Hillary: Where Is She Now?
January 23, 2017
The former first lady, U.S. Senator, and Secretary of State, Hillary Clinton became the first woman to lead the presidential ticket of a major political party on July 28, 2016. The grueling, scandalous, exhausting, emotional rollercoaster of an election took the breath out of us at the end of election night.
That highest glass ceiling was in fact, unanticipatedly, not shattered. Unopened confetti cannons to resemble “glass shattering” were packed away at the end of the night at the Clinton’s election night party. America coped in their own way, whether it was rioting, wearing safety pins, silently protesting, or taking their voice to social media like many of us did. A day after Trump’s inauguration, over one million women nationwide marched their cities in order to show their frustration with where America has landed itself.
Senior Sabrina Hashimi said, “Being a staunch Hillary supporter, I was in complete and utter disbelief that night. I was hoping and praying she could somehow pull through.”
November 8th, 2016, was a devastating, earth-shattering loss for Democrats and Anti-Trump voters, but most importantly, Hillary Clinton. You can’t deny, the woman devoted her entire adult life to the betterment of our communities in order to get to this highest point in any political office. At her concession speech on November 9th, she and Bill wore the color purple, often associated with death. Through the many changes our country is to go through in these next few months- the Trump transition, post-election violence, recounts- where is Hillary now?

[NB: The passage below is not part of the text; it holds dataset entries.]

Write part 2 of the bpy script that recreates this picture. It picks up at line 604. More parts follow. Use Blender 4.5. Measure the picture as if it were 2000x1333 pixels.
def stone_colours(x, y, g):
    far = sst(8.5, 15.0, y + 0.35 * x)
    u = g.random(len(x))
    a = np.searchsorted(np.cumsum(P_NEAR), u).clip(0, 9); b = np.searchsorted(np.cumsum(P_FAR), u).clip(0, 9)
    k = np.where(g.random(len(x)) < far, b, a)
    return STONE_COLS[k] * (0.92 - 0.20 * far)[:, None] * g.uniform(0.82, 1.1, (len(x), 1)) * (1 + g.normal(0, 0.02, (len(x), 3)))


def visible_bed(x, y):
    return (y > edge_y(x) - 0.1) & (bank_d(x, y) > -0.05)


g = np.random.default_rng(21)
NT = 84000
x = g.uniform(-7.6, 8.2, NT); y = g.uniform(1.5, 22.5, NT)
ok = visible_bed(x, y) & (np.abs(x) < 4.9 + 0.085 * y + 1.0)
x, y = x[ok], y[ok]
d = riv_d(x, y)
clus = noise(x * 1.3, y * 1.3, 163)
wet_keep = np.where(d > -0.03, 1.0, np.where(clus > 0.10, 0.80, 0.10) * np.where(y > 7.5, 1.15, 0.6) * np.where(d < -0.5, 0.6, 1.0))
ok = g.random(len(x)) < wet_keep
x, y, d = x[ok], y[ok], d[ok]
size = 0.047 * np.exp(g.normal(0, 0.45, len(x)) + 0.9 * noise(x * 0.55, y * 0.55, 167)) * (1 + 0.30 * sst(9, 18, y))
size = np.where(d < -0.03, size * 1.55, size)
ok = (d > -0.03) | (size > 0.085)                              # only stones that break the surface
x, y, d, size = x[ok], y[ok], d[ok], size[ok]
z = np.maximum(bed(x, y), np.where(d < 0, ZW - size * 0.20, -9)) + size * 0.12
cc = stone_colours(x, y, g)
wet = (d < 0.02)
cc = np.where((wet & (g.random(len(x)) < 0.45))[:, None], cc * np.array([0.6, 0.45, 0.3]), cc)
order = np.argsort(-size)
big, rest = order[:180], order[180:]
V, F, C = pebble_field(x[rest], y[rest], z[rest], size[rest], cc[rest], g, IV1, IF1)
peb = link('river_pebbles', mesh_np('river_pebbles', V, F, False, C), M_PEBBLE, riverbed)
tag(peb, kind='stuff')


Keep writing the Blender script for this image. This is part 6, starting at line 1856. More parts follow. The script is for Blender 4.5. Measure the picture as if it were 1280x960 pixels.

Senior Sydney Woodruff said, “It’s still a shock to me that Trump won.”
Many of us thought Hillary had gone completely ghost, until an upstate New York woman and her young daughter ran into Hillary, Bill, and their dog while hiking through the woods of Westchester County. After the brutal election, we forget that she’s human too, and it would go the same way for Trump. Clinton still made her appearance at the new President’s inauguration to show her respect for our country and the democratic process.